• [DATA PROVIDED]
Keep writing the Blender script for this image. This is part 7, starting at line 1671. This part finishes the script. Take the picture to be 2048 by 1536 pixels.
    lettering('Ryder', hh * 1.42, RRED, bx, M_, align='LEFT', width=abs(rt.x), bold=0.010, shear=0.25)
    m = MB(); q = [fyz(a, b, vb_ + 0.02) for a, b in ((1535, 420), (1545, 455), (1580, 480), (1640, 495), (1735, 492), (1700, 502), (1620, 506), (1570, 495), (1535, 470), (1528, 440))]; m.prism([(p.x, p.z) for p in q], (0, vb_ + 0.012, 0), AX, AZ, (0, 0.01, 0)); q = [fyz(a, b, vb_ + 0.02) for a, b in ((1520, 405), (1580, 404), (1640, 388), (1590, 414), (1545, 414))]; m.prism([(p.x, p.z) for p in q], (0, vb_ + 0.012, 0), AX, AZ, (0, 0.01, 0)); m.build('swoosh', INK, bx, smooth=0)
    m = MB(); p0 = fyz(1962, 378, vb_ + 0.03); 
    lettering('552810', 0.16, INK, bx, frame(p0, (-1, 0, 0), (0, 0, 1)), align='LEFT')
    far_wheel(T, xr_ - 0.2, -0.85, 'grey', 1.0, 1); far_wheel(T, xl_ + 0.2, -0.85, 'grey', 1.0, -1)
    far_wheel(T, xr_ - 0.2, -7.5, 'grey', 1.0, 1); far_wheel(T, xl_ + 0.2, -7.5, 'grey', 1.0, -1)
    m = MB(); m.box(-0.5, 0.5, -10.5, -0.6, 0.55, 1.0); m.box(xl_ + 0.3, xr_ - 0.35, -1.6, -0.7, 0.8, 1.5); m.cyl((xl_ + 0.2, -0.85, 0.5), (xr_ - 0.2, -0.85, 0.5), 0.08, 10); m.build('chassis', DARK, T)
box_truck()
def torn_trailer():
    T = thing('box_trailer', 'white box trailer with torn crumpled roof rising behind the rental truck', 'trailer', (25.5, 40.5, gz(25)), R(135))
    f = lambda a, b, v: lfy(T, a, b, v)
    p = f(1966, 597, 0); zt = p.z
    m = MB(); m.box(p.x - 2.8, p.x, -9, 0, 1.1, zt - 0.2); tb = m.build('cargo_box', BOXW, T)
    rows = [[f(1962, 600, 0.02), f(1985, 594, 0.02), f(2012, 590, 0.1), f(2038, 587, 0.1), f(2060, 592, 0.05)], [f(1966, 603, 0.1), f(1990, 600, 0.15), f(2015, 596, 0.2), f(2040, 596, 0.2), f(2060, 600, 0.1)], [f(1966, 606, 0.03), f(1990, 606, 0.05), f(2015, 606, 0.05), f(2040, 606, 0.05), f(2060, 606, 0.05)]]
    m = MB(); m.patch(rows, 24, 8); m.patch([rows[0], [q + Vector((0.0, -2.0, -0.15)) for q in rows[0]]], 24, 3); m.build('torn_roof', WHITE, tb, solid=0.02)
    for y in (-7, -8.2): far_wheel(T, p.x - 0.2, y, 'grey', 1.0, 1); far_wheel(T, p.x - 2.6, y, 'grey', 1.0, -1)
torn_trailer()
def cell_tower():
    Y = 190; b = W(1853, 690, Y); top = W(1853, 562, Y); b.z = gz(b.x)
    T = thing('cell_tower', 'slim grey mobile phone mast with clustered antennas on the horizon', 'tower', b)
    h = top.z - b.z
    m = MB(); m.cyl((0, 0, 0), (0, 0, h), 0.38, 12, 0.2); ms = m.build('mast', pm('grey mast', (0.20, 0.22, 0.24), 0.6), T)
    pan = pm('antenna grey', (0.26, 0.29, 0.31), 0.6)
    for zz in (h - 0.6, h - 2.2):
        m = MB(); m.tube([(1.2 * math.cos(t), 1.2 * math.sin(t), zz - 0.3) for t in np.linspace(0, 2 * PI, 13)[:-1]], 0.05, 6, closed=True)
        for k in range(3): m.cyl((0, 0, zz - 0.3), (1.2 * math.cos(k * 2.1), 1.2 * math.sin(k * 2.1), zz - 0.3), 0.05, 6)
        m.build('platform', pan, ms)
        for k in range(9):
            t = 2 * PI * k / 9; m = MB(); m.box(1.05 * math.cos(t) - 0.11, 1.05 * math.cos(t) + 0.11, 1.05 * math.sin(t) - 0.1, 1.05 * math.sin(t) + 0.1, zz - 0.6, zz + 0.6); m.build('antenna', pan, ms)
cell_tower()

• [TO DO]
Recopy the whole listing exactly.

• [RIGHT ANSWER]
Keep writing the Blender script for this image. This is part 7, starting at line 1671. This part finishes the script. Take the picture to be 2048 by 1536 pixels.
    lettering('Ryder', hh * 1.42, RRED, bx, M_, align='LEFT', width=abs(rt.x), bold=0.010, shear=0.25)
    m = MB(); q = [fyz(a, b, vb_ + 0.02) for a, b in ((1535, 420), (1545, 455), (1580, 480), (1640, 495), (1735, 492), (1700, 502), (1620, 506), (1570, 495), (1535, 470), (1528, 440))]; m.prism([(p.x, p.z) for p in q], (0, vb_ + 0.012, 0), AX, AZ, (0, 0.01, 0)); q = [fyz(a, b, vb_ + 0.02) for a, b in ((1520, 405), (1580, 404), (1640, 388), (1590, 414), (1545, 414))]; m.prism([(p.x, p.z) for p in q], (0, vb_ + 0.012, 0), AX, AZ, (0, 0.01, 0)); m.build('swoosh', INK, bx, smooth=0)
    m = MB(); p0 = fyz(1962, 378, vb_ + 0.03); 
    lettering('552810', 0.16, INK, bx, frame(p0, (-1, 0, 0), (0, 0, 1)), align='LEFT')
    far_wheel(T, xr_ - 0.2, -0.85, 'grey', 1.0, 1); far_wheel(T, xl_ + 0.2, -0.85, 'grey', 1.0, -1)
    far_wheel(T, xr_ - 0.2, -7.5, 'grey', 1.0, 1); far_wheel(T, xl_ + 0.2, -7.5, 'grey', 1.0, -1)
    m = MB(); m.box(-0.5, 0.5, -10.5, -0.6, 0.55, 1.0); m.box(xl_ + 0.3, xr_ - 0.35, -1.6, -0.7, 0.8, 1.5); m.cyl((xl_ + 0.2, -0.85, 0.5), (xr_ - 0.2, -0.85, 0.5), 0.08, 10); m.build('chassis', DARK, T)
box_truck()
def torn_trailer():
    T = thing('box_trailer', 'white box trailer with torn crumpled roof rising behind the rental truck', 'trailer', (25.5, 40.5, gz(25)), R(135))
    f = lambda a, b, v: lfy(T, a, b, v)
    p = f(1966, 597, 0); zt = p.z
    m = MB(); m.box(p.x - 2.8, p.x, -9, 0, 1.1, zt - 0.2); tb = m.build('cargo_box', BOXW, T)
    rows = [[f(1962, 600, 0.02), f(1985, 594, 0.02), f(2012, 590, 0.1), f(2038, 587, 0.1), f(2060, 592, 0.05)], [f(1966, 603, 0.1), f(1990, 600, 0.15), f(2015, 596, 0.2), f(2040, 596, 0.2), f(2060, 600, 0.1)], [f(1966, 606, 0.03), f(1990, 606, 0.05), f(2015, 606, 0.05), f(2040, 606, 0.05), f(2060, 606, 0.05)]]
    m = MB(); m.patch(rows, 24, 8); m.patch([rows[0], [q + Vector((0.0, -2.0, -0.15)) for q in rows[0]]], 24, 3); m.build('torn_roof', WHITE, tb, solid=0.02)
    for y in (-7, -8.2): far_wheel(T, p.x - 0.2, y, 'grey', 1.0, 1); far_wheel(T, p.x - 2.6, y, 'grey', 1.0, -1)
torn_trailer()
def cell_tower():
    Y = 190; b = W(1853, 690, Y); top = W(1853, 562, Y); b.z = gz(b.x)
    T = thing('cell_tower', 'slim grey mobile phone mast with clustered antennas on the horizon', 'tower', b)
    h = top.z - b.z
    m = MB(); m.cyl((0, 0, 0), (0, 0, h), 0.38, 12, 0.2); ms = m.build('mast', pm('grey mast', (0.20, 0.22, 0.24), 0.6), T)
    pan = pm('antenna grey', (0.26, 0.29, 0.31), 0.6)
    for zz in (h - 0.6, h - 2.2):
        m = MB(); m.tube([(1.2 * math.cos(t), 1.2 * math.sin(t), zz - 0.3) for t in np.linspace(0, 2 * PI, 13)[:-1]], 0.05, 6, closed=True)
        for k in range(3): m.cyl((0, 0, zz - 0.3), (1.2 * math.cos(k * 2.1), 1.2 * math.sin(k * 2.1), zz - 0.3), 0.05, 6)
        m.build('platform', pan, ms)
        for k in range(9):
            t = 2 * PI * k / 9; m = MB(); m.box(1.05 * math.cos(t) - 0.11, 1.05 * math.cos(t) + 0.11, 1.05 * math.sin(t) - 0.1, 1.05 * math.sin(t) + 0.1, zz - 0.6, zz + 0.6); m.build('antenna', pan, ms)
cell_tower()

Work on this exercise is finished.